07 September 2010

Daniel Houghton: MI6 man who doesn't know how to sell secrets

An MI6 worker who tried to sell secrets for £2 million was given a 12-month jail sentence today for his "act of betrayal".
Notice the lenience of the court. Why? It's simple: the man is pathetic.
He offered to hand over sensitive computer files containing information about intelligence collection and MI6 staff lists to agents from the Netherlands, the Old Bailey heard. They at first thought it was a hoax but later tipped off their UK counterparts and Houghton was arrested after arranging a meeting at a London hotel in March.
No market study, no pricing analysis, and the most ridiculous thing, of course - the choice of the client. What, there aren't enough real bad guys in the world ready to snap the files? And the Dutch succeeded to get him down to £900,000!
The judge said he did not know whether it was true, as Houghton claimed, that he was hearing voices that told him to do it but said he was a "strange young man".
I guess if I had me some MI6 files I would be hearing voices too, pushing me to sell the files as soon as possible, and to the highest bidder.
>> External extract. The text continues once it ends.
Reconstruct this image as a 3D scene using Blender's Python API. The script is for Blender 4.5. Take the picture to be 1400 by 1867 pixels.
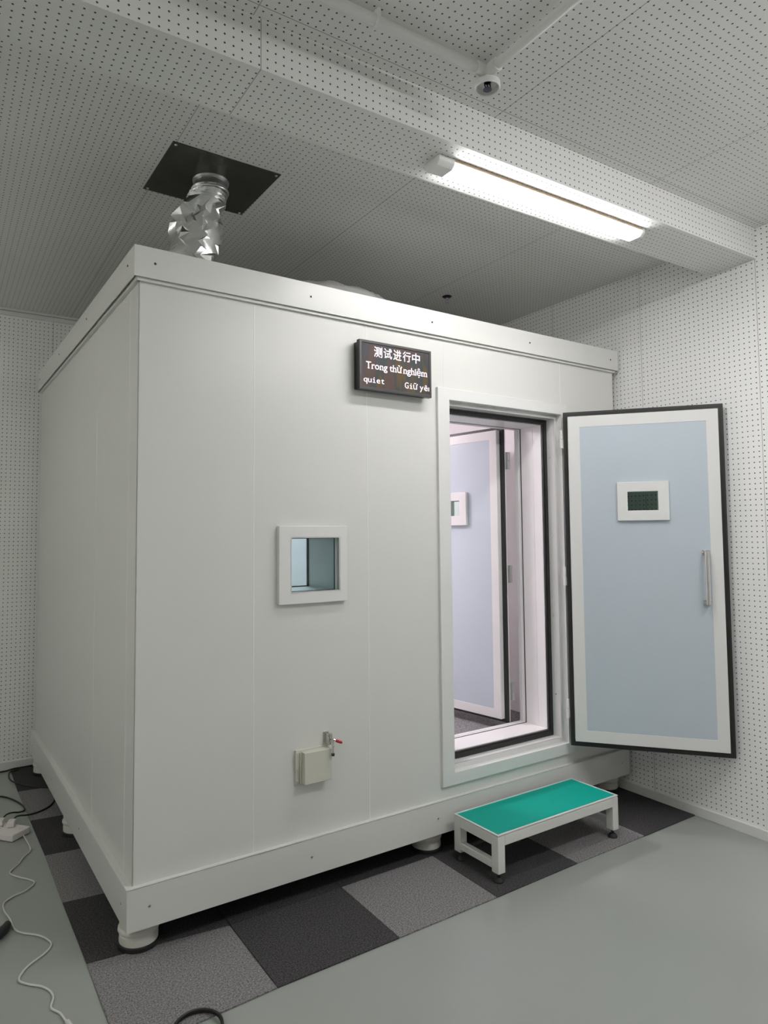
import bpy, bmesh, math, random
from mathutils import Vector, Matrix, noise
for o in list(bpy.data.objects): bpy.data.objects.remove(o)
S = bpy.context.scene
COL = S.collection

# ------------------------------------------------------------------ camera
cam_d = bpy.data.cameras.new('camera'); cam = bpy.data.objects.new('camera', cam_d); COL.objects.link(cam)
cam_d.sensor_fit = 'VERTICAL'; cam_d.sensor_height = 24; cam_d.lens = 24*1240.95/1867
cam_d.shift_x = 35.5/1867; cam_d.shift_y = -30.52/1867; cam_d.clip_start = .02
RX, RY, RZ = .0582, .0079, -.559
Rm = Matrix.Rotation(RZ, 3, 'Z') @ Matrix.Rotation(RX, 3, 'X') @ Matrix.Rotation(RY, 3, 'Y')
m = Matrix.Identity(4)
for r in range(3):
    m[r][0] = Rm[r][0]; m[r][1] = Rm[r][2]; m[r][2] = -Rm[r][1]
m.translation = (-.5932, -2.547, 1.5031)
cam.matrix_world = m
S.camera = cam
# ------------------------------------------------------------------ world, exposure, lamp strengths
w = bpy.data.worlds.new('world'); S.world = w; w.use_nodes = True
w.node_tree.nodes['Background'].inputs[0].default_value = (.8, .9, 1, 1)
w.node_tree.nodes['Background'].inputs[1].default_value = .0
S.view_settings.view_transform = 'Standard'; S.view_settings.look = 'None'
S.view_settings.gamma = 1; S.view_settings.use_curve_mapping = False
S.view_settings.exposure = 0.0
MAIN_LAMP = 41.0      # batten on the beam
REAR_LAMP = 76.0      # batten over the open floor, above and behind the camera
SIDE_LAMP = 42.0      # batten along the left side, near the camera
CORNER_LAMP = 26.0    # batten along the left side, far part
BOOTH_LAMP = 150.0    # lamp inside the booth
S.cycles.max_bounces = 12; S.cycles.diffuse_bounces = 6; S.cycles.transparent_max_bounces = 16

# ------------------------------------------------------------------ room numbers
WX, WY, HC = 2.866, 2.503, 3.032
XL, YF = -2.6, -5.2
BEAM = (-.754, -.501, 2.876)
TH = .0226            # booth turned a little against the room
PITCH = .0266

# ------------------------------------------------------------------ materials
def lin(c):
    return tuple(((v/255)/12.92 if v/255 <= .04045 else ((v/255+.055)/1.055)**2.4) for v in c)
def mat(name, col, rough=.5, metal=0, spec=.5, noise_amt=0, noise_scale=20, bump=0, bump_scale=200, coat=0):
    M = bpy.data.materials.new(name); M.use_nodes = True; nt = M.node_tree; b = nt.nodes['Principled BSDF']
    b.inputs['Base Color'].default_value = (*col, 1); b.inputs['Roughness'].default_value = rough
    b.inputs['Metallic'].default_value = metal; b.inputs['Specular IOR Level'].default_value = spec
    b.inputs['Coat Weight'].default_value = coat
    tc = nt.nodes.new('ShaderNodeTexCoord')
    if noise_amt:
        n = nt.nodes.new('ShaderNodeTexNoise'); n.inputs['Scale'].default_value = noise_scale; n.inputs['Detail'].default_value = 3
        nt.links.new(tc.outputs['Object'], n.inputs['Vector'])
        mx = nt.nodes.new('ShaderNodeMix'); mx.data_type = 'RGBA'
        mx.inputs[6].default_value = (*[c*(1-noise_amt) for c in col], 1); mx.inputs[7].default_value = (*[min(1, c*(1+noise_amt)) for c in col], 1)
        nt.links.new(n.outputs['Fac'], mx.inputs[0]); nt.links.new(mx.outputs[2], b.inputs['Base Color'])
    if bump:
        n2 = nt.nodes.new('ShaderNodeTexNoise'); n2.inputs['Scale'].default_value = bump_scale
        nt.links.new(tc.outputs['Object'], n2.inputs['Vector'])
        bp = nt.nodes.new('ShaderNodeBump'); bp.inputs['Strength'].default_value = bump; bp.inputs['Distance'].default_value = .002
        nt.links.new(n2.outputs['Fac'], bp.inputs['Height']); nt.links.new(bp.outputs[0], b.inputs['Normal'])
    return M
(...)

But I think I know where I can put my mitts on the London phone book...

3 comments:

Noga said...

It's like the plot from the Coen Brothers' film "Burn after reading", whose morale is "intelligence is highly over rated".

SnoopyTheGoon said...

Yes, the parallel is there.

David All said...

Perhaps the most pathetic attempt at wrong doing since the time circa 1970 back in Ohio when a pair of bank robbers made their getaway in a purple volkswagon!